In this year’s competition prizes will be awarded to those anglers catching the most and biggest in each species in various age groups. The one-day competition is family friendly event and aims to catch and remove these noxious fish from the dam while helping LAFMA raise funds to supplement the Stocked Impoundment Permit Scheme.

Registered competitors will go into the draw to win a kayak, even if they choose not to fish.

Registrations are being taken on site from 4pm to 6pm on March 22 and again from 5.30am on the day of the competition. The competition runs from 7am with the weigh-in to close at 2pm.

Registration is $20 for senior competitiors, and $5 to juniors (11 years and under) and to teenagers aged 12 to 16 years.  Senior competitors will require a stocked impoundment permit, which is available online or at Australia Post before the day of the competition.

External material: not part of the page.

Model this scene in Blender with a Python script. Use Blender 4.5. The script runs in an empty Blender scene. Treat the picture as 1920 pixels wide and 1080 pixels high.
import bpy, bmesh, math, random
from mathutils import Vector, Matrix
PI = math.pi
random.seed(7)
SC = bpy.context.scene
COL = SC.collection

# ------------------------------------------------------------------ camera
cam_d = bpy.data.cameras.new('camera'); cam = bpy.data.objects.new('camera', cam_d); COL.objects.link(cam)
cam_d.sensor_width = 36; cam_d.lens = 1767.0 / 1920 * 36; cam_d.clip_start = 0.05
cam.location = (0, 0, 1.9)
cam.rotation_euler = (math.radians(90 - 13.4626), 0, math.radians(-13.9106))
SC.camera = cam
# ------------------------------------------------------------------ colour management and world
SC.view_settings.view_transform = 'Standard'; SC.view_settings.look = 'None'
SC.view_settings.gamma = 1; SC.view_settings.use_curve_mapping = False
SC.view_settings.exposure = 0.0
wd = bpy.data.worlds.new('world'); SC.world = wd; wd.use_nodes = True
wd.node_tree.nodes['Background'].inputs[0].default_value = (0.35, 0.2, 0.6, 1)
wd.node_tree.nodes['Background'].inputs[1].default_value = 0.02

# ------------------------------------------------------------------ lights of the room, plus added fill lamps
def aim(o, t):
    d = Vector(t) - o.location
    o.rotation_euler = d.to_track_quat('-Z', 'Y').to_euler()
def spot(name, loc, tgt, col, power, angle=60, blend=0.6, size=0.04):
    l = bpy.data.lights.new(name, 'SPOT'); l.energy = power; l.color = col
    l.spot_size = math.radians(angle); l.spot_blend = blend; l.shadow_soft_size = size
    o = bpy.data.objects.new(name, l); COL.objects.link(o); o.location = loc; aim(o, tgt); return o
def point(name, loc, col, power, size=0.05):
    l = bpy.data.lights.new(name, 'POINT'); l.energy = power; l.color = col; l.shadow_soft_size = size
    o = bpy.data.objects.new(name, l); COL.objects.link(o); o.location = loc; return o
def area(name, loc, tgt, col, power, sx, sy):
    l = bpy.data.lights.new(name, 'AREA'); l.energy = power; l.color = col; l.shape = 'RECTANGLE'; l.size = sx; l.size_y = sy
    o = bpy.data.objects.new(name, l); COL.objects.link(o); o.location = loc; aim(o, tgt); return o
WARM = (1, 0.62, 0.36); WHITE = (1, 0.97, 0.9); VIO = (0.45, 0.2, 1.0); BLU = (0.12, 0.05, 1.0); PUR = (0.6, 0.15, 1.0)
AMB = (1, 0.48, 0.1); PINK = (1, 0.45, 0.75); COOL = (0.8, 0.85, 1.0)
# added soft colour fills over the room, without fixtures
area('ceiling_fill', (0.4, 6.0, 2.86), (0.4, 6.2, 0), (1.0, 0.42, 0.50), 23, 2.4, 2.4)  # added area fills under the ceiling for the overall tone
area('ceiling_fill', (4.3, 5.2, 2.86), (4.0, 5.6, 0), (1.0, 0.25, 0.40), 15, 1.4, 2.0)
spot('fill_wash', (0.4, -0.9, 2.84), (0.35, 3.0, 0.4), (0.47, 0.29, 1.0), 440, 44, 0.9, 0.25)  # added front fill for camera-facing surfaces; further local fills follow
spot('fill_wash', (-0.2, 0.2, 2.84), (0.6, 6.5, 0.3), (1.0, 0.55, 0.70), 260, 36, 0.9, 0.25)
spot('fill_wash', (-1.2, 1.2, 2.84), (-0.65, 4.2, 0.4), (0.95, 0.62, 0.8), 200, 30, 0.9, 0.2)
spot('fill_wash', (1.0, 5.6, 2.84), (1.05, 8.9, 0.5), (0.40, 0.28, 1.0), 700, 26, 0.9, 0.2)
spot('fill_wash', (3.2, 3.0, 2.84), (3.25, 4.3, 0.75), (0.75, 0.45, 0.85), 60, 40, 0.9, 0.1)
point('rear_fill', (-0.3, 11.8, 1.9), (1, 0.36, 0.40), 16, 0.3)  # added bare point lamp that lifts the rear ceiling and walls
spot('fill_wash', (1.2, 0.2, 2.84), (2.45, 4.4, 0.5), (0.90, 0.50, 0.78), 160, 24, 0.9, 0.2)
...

Worms and corn will be available on the day from 6am.

Fishing is available from the bank, canoe, kayak or boat without the use of the motor as this as there is an electric-only impoundment.  Motors can be left fitted, but not started.

Mr Ward said it was illegal to catch carp and put it back in the water or bring them home in Queensland.  Catches of carp are either left on the bank or buried.  Catch from the competition is taken by a dairy farmer who turns it into compost, to use as fertiliser. 

“For a competition, they make good sport,” he said.